Investire | Aprile 2023
Che l’ego dei consulenti finanziari non sia proprio quello della Piccola fiammiferaia narrata nella bellissima fiaba di Hans Christian Andersen è noto ai più.
D’altronde per fare il consulente finanziario è necessaria una forte autoconsapevolezza delle proprie capacità, abbondantemente condita con un’abbondante dose di autostima.
Il consulente finanziario ha lasciato un posto cosiddetto sicuro, spesso in una banca, per cimentarsi in un’attività imprenditoriale che ha nelle sue capacità individuali la vera chiave del successo.
Detto ciò, oggi più che in passato il supporto della mandante è divenuto centrale sia per alcuni fattori tangibili che per altri intangibili.
Tra i fattori tangibili vi è soprattutto la macchina operativa, ovverossia tutto quello che fa funzionare una rete di consulenti finanziari che operano da sempre fuori sede: sistemi operativi, piattaforme digitali, supporti di back office, dotazioni e piattaforme informatiche.
Il consulente finanziario è come una prima ballerina o un grande tenore: per entrare in scena necessita che tutto funzioni alla perfezione e questo perché è lei/lui a salire sul palco ed a metterci la faccia.
Quindi anche il supporto del suo manager di area deve essere fattuale e oggettivo, poche chiacchere e capacità di risolvere le più annose questioni sia lato rapporto con la sede che con i clienti più complessi.
La gamma e la qualità dei prodotti, come il servizio di advisory interno devono essere al top così da non prestare il fianco a critiche o a insuccessi di cui quasi sempre la responsabilità va condivisa con chi sta in sede.
La formazione è fondamentale, anche in questo caso, da navigati professionisti i consulenti finanziari esigono il meglio, i temi formativi devono essere di attualità e concretamente utili nella loro attività lavorativa.
L’attenzione dei consulenti finanziari sulla formazione non è poi solo sui contenuti ma anche sulla preparazione e la qualità dei relatori, interni ed esterni alla propria mandante.

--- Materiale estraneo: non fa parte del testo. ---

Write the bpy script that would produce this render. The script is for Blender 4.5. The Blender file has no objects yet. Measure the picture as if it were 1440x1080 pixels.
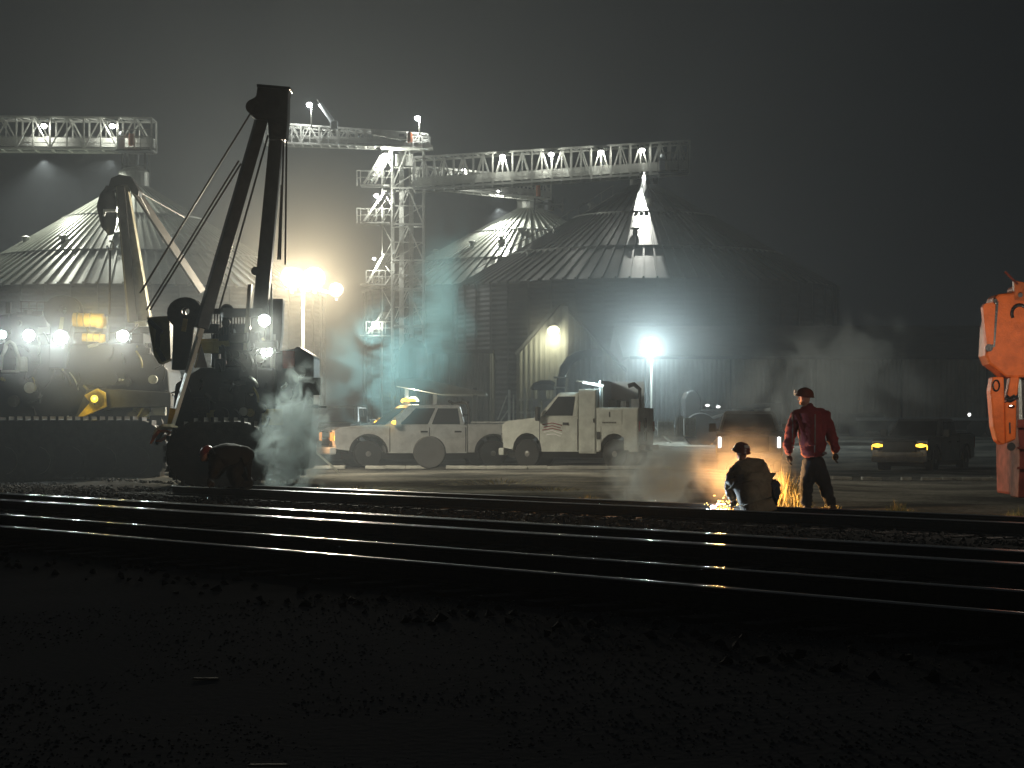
import bpy, bmesh, math, random
from mathutils import Vector, Matrix, noise as mnoise
R = math.radians
random.seed(7)
sc = bpy.context.scene
COL = sc.collection
F, CX, HY, H = 3000.0, 720.0, 602.0, 1.2

def P(x, y, d):
    """the point that stands d metres away in the direction of photo pixel x, y"""
    return Vector(((x - CX) / F * d, d, H + (HY - y) / F * d))

def ground_z(x, y):
    pts = [(-20, -.42), (9, -.40), (13, -.19), (17.5, -.17), (40, -.15), (60, -.02), (75, .06), (110, .75), (132, 1.15), (600, 1.2)]
    # distance measured square to the tracks for the near part
    n = .789 * x + .6146 * y
    t = n if n < 24 else max(24, n * .25 + y * .75) if y > 24 else n
    if t < 24:
        q = [(-400, -.5), (6.5, -.45), (9.8, -.22), (24, -.19)]
        for (a, za), (b, zb) in zip(q, q[1:]):
            if t <= b: return za + (zb - za) * max(0, (t - a)) / (b - a)
    y2 = max(y, 28)
    for (a, za), (b, zb) in zip(pts, pts[1:]):
        if y2 <= b:
            z = za + (zb - za) * (y2 - a) / (b - a)
            k = min(1, max(0, (t - 24) / 4.0))
            lo = min(1, max(0, (x - 4) / 6)) * min(1, max(0, (y - 38) / 20)) * min(1, max(0, (112 - y) / 25))
            return (-.19 * (1 - k) + z * k) - .32 * lo
    return 1.2

# ---------------------------------------------------------------- materials
def mat(name, col, rough=.6, metal=0.0, emit=None, strength=0, var=0.0, scale=8, bump=0.0, bscale=40, spec=.5, var2=None, coord='Object', dist=.02):
    m = bpy.data.materials.new(name); m.use_nodes = True
    nt = m.node_tree; b = nt.nodes['Principled BSDF']
    b.inputs['Base Color'].default_value = (*col, 1)
    b.inputs['Roughness'].default_value = rough
    b.inputs['Metallic'].default_value = metal
    b.inputs['Specular IOR Level'].default_value = spec
    if emit:
        b.inputs['Emission Color'].default_value = (*emit, 1)
        b.inputs['Emission Strength'].default_value = strength
        try: m.cycles.emission_sampling = 'NONE'
        except Exception: pass
    if var or bump:
        tc = nt.nodes.new('ShaderNodeTexCoord')
        if var:
            n = nt.nodes.new('ShaderNodeTexNoise'); n.inputs['Scale'].default_value = scale
            n.inputs['Detail'].default_value = 6; n.inputs['Roughness'].default_value = .65
            nt.links.new(tc.outputs[coord], n.inputs['Vector'])
            r = nt.nodes.new('ShaderNodeValToRGB')
            c2 = var2 or tuple(c * (1 - var) for c in col)
            r.color_ramp.elements[0].position = .35; r.color_ramp.elements[0].color = (*c2, 1)
            r.color_ramp.elements[1].position = .65; r.color_ramp.elements[1].color = (*col, 1)
            nt.links.new(n.outputs['Fac'], r.inputs['Fac'])
            nt.links.new(r.outputs['Color'], b.inputs['Base Color'])
            mr = nt.nodes.new('ShaderNodeMapRange')
            mr.inputs['To Min'].default_value = min(1, rough * 1.25); mr.inputs['To Max'].default_value = rough * .8
            nt.links.new(n.outputs['Fac'], mr.inputs['Value']); nt.links.new(mr.outputs['Result'], b.inputs['Roughness'])
        if bump:
            n2 = nt.nodes.new('ShaderNodeTexNoise'); n2.inputs['Scale'].default_value = bscale; n2.inputs['Detail'].default_value = 5
            nt.links.new(tc.outputs[coord], n2.inputs['Vector'])
            bp = nt.nodes.new('ShaderNodeBump'); bp.inputs['Strength'].default_value = bump; bp.inputs['Distance'].default_value = dist
            nt.links.new(n2.outputs['Fac'], bp.inputs['Height']); nt.links.new(bp.outputs['Normal'], b.inputs['Normal'])
    return m

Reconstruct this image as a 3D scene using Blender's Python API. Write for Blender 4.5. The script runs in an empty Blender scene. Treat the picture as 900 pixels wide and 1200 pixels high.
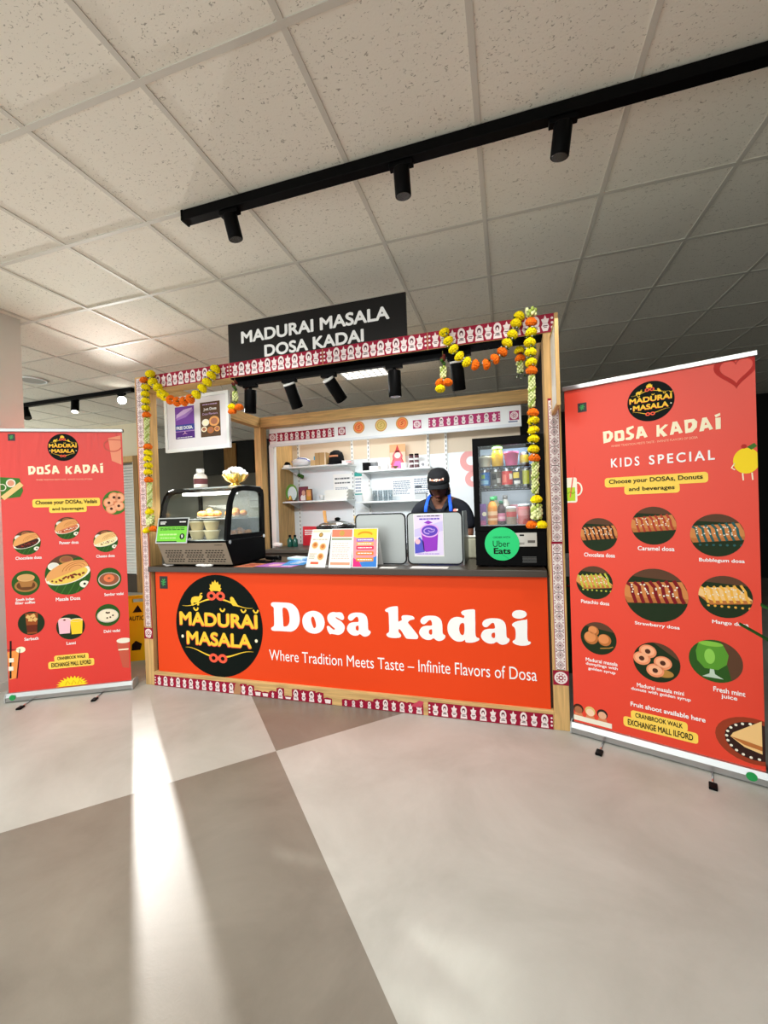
import bpy, math, random
from math import sin, cos, pi, radians
from mathutils import Vector, Matrix
from mathutils.geometry import tessellate_polygon

SC = bpy.context.scene
COL = SC.collection
random.seed(7)

# ------------------------------------------------------------------ camera, world, exposure
cam_d = bpy.data.cameras.new('camera')
cam = bpy.data.objects.new('camera', cam_d)
COL.objects.link(cam)
YAW, PITCH, ROLL, FPX = -0.28808, -0.007426, -0.033392, 483.85
fw = Vector((sin(YAW) * cos(PITCH), cos(YAW) * cos(PITCH), sin(PITCH)))
rt = fw.cross(Vector((0, 0, 1))).normalized()
up = rt.cross(fw)
rt2 = rt * cos(ROLL) + up * sin(ROLL)
up2 = up * cos(ROLL) - rt * sin(ROLL)
cam.matrix_world = Matrix(((rt2.x, up2.x, -fw.x, 0), (rt2.y, up2.y, -fw.y, 0), (rt2.z, up2.z, -fw.z, 1.30), (0, 0, 0, 1)))
cam_d.sensor_fit = 'VERTICAL'
cam_d.sensor_height = 24.0
cam_d.lens = 24.0 * FPX / 1200.0
cam_d.clip_start = 0.02
cam_d.clip_end = 100
SC.camera = cam

world = bpy.data.worlds.new('world')
SC.world = world
world.use_nodes = True
world.node_tree.nodes['Background'].inputs[0].default_value = (0.95, 1.0, 0.97, 1)
world.node_tree.nodes['Background'].inputs[1].default_value = 1.55
SC.view_settings.view_transform = 'Standard'
SC.view_settings.look = 'None'
SC.view_settings.gamma = 1
SC.view_settings.use_curve_mapping = False
SC.view_settings.exposure = 0.38

def area(name, loc, size, power, color=(0.99, 1, 0.955), target=None, sy=None, spread=None):
    l = bpy.data.lights.new(name, 'AREA')
    l.shape = 'RECTANGLE'
    l.size = size
    l.size_y = sy or size
    l.energy = power
    l.color = color
    if spread: l.spread = radians(spread)
    o = bpy.data.objects.new(name, l)
    o.location = loc
    if target: o.rotation_euler = (Vector(target) - Vector(loc)).to_track_quat('-Z', 'Y').to_euler()
    COL.objects.link(o)
    return o

def spot(name, loc, target, power, angle=60, blend=0.6, size=0.03, color=(1, 0.95, 0.86)):
    l = bpy.data.lights.new(name, 'SPOT')
    l.energy = power
    l.spot_size = radians(angle)
    l.spot_blend = blend
    l.shadow_soft_size = size
    l.color = color
    o = bpy.data.objects.new(name, l)
    o.location = loc
    o.rotation_euler = (Vector(target) - Vector(loc)).to_track_quat('-Z', 'Y').to_euler()
    COL.objects.link(o)
    return o

# assumed ceiling lamps, added unseen above and behind the viewer, lighting banners and floor
area('assumed_ceiling_lamp', (-1.6, -0.7, 2.88), 1.2, 46, sy=0.6)
area('assumed_ceiling_lamp', (0.1, -0.7, 2.88), 1.2, 42, sy=0.6)
area('assumed_ceiling_lamp', (-3.6, 0.2, 2.88), 1.2, 30, sy=0.6)
# the bright track lamp behind the stall, left
LAMP = (-4.60, 4.07, 2.71)
spot('track_lamp', LAMP, (0.3, -0.6, 0.75), 850, 62, 1.0, 0.03, (1, 0.97, 0.92))

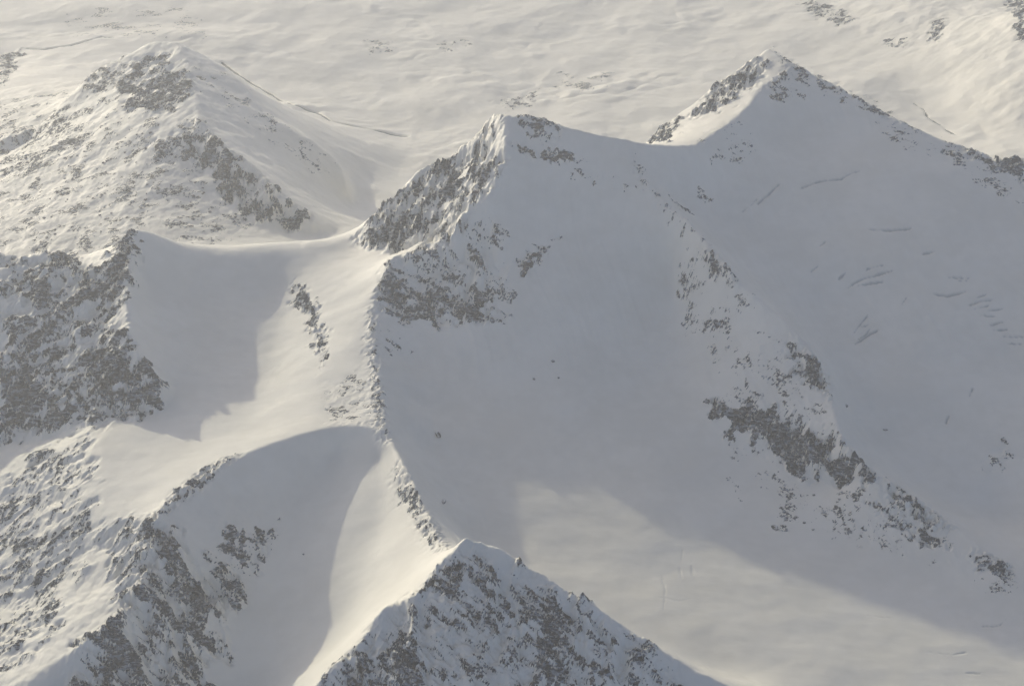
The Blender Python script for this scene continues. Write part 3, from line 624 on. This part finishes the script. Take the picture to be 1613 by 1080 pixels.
rnd = random.Random(4)
def boulder(px, py, size, label, group=None, flat=1.0):
    x, y = on_ground([(px, py)], Z)[0]; z = float(sample(Z, np.array([x]), np.array([y]))[0])
    o = bpy.data.objects.new('boulder', rnd.choice(BM)); scene.collection.objects.link(o)
    o.location = (x, y, z+size*.18); o.scale = (size*rnd.uniform(.8, 1.25), size*rnd.uniform(.8, 1.2), size*flat*rnd.uniform(.7, 1.0))
    o.rotation_euler = (rnd.uniform(-.3, .3), rnd.uniform(-.3, .3), rnd.uniform(0, 6.28))
    return tag(o, label, 'boulder', group)
boulder(690, 687, 16, 'dark wedge-shaped rock on shaded snow beside the thin ridge', None, .8)
boulder(697, 791, 12, 'small dark rock in the shadow just above the notch behind the near peak')
boulder(871, 570, 8, 'uppermost of three tiny rocks in the middle of the shaded basin')
boulder(841, 597, 7, 'tiny rock at the outer end of three in the middle of the shaded basin')
boulder(880, 597, 7, 'tiny rock below the uppermost of three in the shaded basin')
boulder(1221, 832, 13, 'dark boulder at the edge of shadow below the spur cliff')
boulder(1333, 640, 9, 'dark rock on the crevassed glacier close behind the spur crest')
boulder(1394, 677, 9, 'small dark rock alone on the lower part of the crevassed glacier')
boulder(607, 417, 11, 'dark boulder on the sunlit saddle beside the shaded buttress')
boulder(478, 875, 5, 'tiny speck of rock alone on the snow trough above the rocky corner ridge')
g1 = 'boulders on the sunlit slope of the rounded mountain'
def spread(n, polys, size, label, group):
    k = 0
    while k < n:
        pl = rnd.choice(polys); xs = [q[0] for q in pl]; ys = [q[1] for q in pl]
        a, b = rnd.uniform(min(xs), max(xs)), rnd.uniform(min(ys), max(ys))
        if inside(pl, np.array([a]), np.array([b]))[0]:
            boulder(a, b, rnd.uniform(*size), label, group); k += 1
spread(80, [[(10,200),(230,200),(310,290),(390,350),(200,350),(90,385),(10,385)]], (4, 10), 'small dark boulder on the sunlit slope of the rounded mountain', g1)
spread(12, [[(1160,700),(1230,740),(1350,790),(1420,870),(1222,830),(1180,780)]], (3, 7), 'small boulder on shaded snow below the dark spur cliff', 'boulders below the spur cliff')
spread(24, [[(70,720),(125,700),(135,800),(60,990),(10,1040),(10,860)]], (4, 8), 'small boulder on the sunlit side of the rocky corner ridge', 'boulders on the corner ridge')

# ------------------------------------------------------------------ haze
hz_v = [(x, y, z) for x in (-30000, 30000) for y in (-2000, 30000) for z in (-1800, 3600)]
hz_f = [(0,1,3,2),(4,6,7,5),(0,4,5,1),(2,3,7,6),(0,2,6,4),(1,5,7,3)]
hm = bpy.data.meshes.new('haze'); hm.from_pydata(hz_v, [], hz_f); hm.update()
hz = bpy.data.objects.new('haze', hm); scene.collection.objects.link(hz)
tag(hz, 'thin pale haze filling the air over the mountains', 'haze', None, 'stuff')
mh = bpy.data.materials.new('haze_air'); mh.use_nodes = True; nt = mh.node_tree; nt.nodes.remove(nt.nodes['Principled BSDF'])
pv = nt.nodes.new('ShaderNodeVolumePrincipled'); nt.links.new(pv.outputs[0], nt.nodes['Material Output'].inputs['Volume'])
pv.inputs['Color'].default_value = (.93, .945, .94, 1); pv.inputs['Density'].default_value = 3.0e-5; pv.inputs['Anisotropy'].default_value = .3
hm.materials.append(mh)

Vi sono poi alcuni fattori intangibili di cocente rilevanza, tra questi si distingue il senso di appartenenza alla propria squadra, al gruppo dei colleghi, al team di supporto, all’area di appartenenza e – ovviamente e soprattutto – anche alla propria mandante.
Il senso di appartenenza si alimenta molto dalla fiducia nel management sia di area che di sede, cioè di chi guida la società.
Tutto ciò viene ulteriormente cementato dal valore del marchio della propria mandante, in termini di reputazione, di immagine e di visibilità.
Tanto più la mandante è forte, credibile, investe in comunicazione, tanto più i capi delle reti raccolgono consenso unanime anche fuori dalla mandante tanto più i consulenti finanziari si sentono sicuri, attaccati alla maglia e fedeli.
Tutto vero e condivisibile, ma da alimentare c’è sempre l’ego del consulente e da valorizzare le sue capacità individuali.
E qui entra in ballo il personal branding, ovverossia l’insieme delle strategie che vengono adottate per promuovere il proprio profilo professionale al fine di comunicare sé stessi, e gestire in maniera strategica la propria immagine professionale.
Ogni professionista può fare anche da sé, alcune mandanti mettono però a disposizione dei CF un team di esperti. Quasi sempre il risultato della collaborazione con la mandante è decisamente più efficace.
Come nelle migliori fiabe…così personal e corporate branding vissero felici e contenti.